Why Vietnamese 'bad bank' may not really resolve asset-quality problems
Capital-impairment risks may still linger.
According to Fitch Rating, the creation of a Vietnamese asset management company (VAMC), or "bad bank", to buy non-performing loans (NPLs) is unlikely to fully resolve the banks' asset-quality problems unless accompanied by meaningful regulatory improvements. With no fresh capital, the banks are likely to be limited in their ability to restructure and support the domestic economy.
Here's more from Fitch:
We believe Vietnamese banks may still face capital-impairment risks even after offloading bad debt to the VAMC, based on preliminary data.
This is because government-guaranteed bonds received in consideration for bad debt must be written off by a reported 20% each year, which effectively means that the bad bank only buys time for the banks to write off losses.
The banks are not receiving new capital, and the sovereign's debt will not rise. But there may still be fiscal costs if this approach to tackle NPLs is not successful, and if the slow fix limits the banks' ability to support economic growth.
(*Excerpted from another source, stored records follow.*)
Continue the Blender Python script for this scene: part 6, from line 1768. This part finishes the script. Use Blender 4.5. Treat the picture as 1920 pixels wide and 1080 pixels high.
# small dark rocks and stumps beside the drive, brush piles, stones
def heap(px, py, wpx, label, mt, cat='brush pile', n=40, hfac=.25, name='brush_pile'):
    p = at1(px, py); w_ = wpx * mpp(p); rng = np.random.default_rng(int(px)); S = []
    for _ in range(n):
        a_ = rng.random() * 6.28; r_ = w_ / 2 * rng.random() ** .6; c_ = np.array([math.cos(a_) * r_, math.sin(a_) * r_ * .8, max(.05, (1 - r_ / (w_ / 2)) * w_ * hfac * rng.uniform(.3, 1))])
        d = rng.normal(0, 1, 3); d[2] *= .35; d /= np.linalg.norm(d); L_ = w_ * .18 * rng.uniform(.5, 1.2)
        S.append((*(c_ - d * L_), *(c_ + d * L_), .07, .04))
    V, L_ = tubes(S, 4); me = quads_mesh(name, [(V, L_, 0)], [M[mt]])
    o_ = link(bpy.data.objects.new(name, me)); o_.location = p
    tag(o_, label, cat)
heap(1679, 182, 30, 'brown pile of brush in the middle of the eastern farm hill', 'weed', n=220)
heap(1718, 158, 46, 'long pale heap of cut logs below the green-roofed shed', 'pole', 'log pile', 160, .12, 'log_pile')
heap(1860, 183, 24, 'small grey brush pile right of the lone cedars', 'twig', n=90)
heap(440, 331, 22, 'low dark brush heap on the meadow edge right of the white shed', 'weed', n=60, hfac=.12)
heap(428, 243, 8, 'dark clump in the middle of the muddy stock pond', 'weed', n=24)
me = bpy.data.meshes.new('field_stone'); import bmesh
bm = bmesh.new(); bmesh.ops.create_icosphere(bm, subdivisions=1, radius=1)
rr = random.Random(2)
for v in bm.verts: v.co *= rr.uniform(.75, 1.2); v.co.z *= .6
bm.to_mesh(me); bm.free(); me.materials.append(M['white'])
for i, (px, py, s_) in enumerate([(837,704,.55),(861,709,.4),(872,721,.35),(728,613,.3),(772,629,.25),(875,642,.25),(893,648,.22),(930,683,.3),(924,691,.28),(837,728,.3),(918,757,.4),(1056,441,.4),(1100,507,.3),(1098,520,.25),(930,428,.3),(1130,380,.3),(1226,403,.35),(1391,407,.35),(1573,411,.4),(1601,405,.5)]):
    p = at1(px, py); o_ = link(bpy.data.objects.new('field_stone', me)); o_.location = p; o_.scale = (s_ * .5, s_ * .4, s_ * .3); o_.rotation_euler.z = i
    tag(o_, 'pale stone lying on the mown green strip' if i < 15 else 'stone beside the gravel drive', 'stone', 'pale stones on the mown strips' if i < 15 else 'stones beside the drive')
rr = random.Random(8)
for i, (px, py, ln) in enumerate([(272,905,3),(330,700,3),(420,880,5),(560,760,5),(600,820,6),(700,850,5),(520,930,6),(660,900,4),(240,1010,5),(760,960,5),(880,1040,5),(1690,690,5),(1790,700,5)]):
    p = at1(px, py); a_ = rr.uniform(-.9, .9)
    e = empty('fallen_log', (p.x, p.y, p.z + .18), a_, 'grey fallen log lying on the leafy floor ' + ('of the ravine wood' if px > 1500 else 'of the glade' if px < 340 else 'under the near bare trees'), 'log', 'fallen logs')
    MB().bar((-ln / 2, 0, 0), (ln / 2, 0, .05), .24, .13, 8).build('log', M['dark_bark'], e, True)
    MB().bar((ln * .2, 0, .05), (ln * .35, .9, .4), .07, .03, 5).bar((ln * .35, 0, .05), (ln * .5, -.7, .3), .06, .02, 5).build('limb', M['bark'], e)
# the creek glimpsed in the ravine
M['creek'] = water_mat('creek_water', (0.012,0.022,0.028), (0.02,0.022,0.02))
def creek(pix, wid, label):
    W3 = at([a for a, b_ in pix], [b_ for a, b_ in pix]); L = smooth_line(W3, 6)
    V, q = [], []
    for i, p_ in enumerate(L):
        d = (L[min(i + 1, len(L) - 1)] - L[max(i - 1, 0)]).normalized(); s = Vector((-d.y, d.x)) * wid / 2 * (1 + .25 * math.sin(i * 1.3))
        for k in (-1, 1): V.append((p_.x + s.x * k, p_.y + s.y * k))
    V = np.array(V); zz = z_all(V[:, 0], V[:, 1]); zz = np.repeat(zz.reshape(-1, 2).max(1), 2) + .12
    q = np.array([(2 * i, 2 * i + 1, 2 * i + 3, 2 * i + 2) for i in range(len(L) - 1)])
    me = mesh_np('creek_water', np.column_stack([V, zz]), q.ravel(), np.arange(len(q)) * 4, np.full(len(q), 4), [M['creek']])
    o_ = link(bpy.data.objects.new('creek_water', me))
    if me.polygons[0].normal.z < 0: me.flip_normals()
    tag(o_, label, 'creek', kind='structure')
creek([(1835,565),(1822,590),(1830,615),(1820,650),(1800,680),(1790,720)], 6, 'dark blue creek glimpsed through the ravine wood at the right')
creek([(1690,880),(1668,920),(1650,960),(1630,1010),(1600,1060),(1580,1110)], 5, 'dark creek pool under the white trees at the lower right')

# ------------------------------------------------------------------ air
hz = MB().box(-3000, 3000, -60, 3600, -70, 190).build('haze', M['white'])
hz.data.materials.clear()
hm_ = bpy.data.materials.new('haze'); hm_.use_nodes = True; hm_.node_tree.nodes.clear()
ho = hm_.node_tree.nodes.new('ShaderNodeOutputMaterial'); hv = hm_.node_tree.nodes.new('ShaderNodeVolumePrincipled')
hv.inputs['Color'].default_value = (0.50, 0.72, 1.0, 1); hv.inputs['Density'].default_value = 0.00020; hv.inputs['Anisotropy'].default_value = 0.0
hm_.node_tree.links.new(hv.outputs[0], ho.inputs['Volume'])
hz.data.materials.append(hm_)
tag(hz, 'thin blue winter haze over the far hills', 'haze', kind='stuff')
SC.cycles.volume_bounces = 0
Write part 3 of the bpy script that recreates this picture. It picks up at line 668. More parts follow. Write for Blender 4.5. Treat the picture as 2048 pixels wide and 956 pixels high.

An alternative to the VAMC is to recapitalise the banking sector, but this may prove costly. We believe system-wide NPLs to be three to four times higher than reported by the banks - greater than the understatement reported by the State Bank of Vietnam (SBV).
The central bank reported that the NPL ratio was 8.8% at end-September 2012, while the banks put this at 4.9%.
Poor transparency, and different accounting and classification standards, are the main reasons for the discrepancy between our estimates and the other sources. If NPLs were higher - at 15%, perhaps - we estimate the cost of recapitalising the banks may reach 10% of 2013 GDP, assuming 20% recoveries and a Tier 1 capital ratio of 12%.
Banks could still attract equity from overseas investors, although some may be discouraged by the foreign-ownership cap (30%) and single-foreign-investor limit (20%). Any rapid growth for the banks after transferring bad debt to VAMC, but without fresh capital, could be negative for their credit profile.
Lenders with NPL ratios of 3% and above, as assessed by the SBV, will be required to sell bad debt to the bad bank. We expect some impaired loans will not be transferred without proper classification and reporting.
The SBV has taken steps to improve transparency, but there has only been an increase in "special mention" loans. Tighter regulations on classifying debt and provisioning were recently delayed by one year - to 1 June 2014.
Vietnam's 'B+' rating would benefit from greater transparency on the scale of the problem in the banking sector, and enhanced confidence that the authorities have the issue in hand, as well as structural reforms to reduce the chances of a recurrence of asset-quality problems.
The principal constraint on the sovereign rating is the potential risk to macro-financial stability and public finances posed by the large and opaque banking sector.
The capacity of the bad bank to buy NPLs is limited by its VND500bn (USD23m) capital, and its acceptance only of loans which are collateralised.
Nevertheless, the bad bank could help to curb asset-quality problems and marginally ease liquidity pressure, as VAMC-issued bonds can be used for central bank funding.
The operations of the VAMC reportedly start today, under the direct control of the SBV.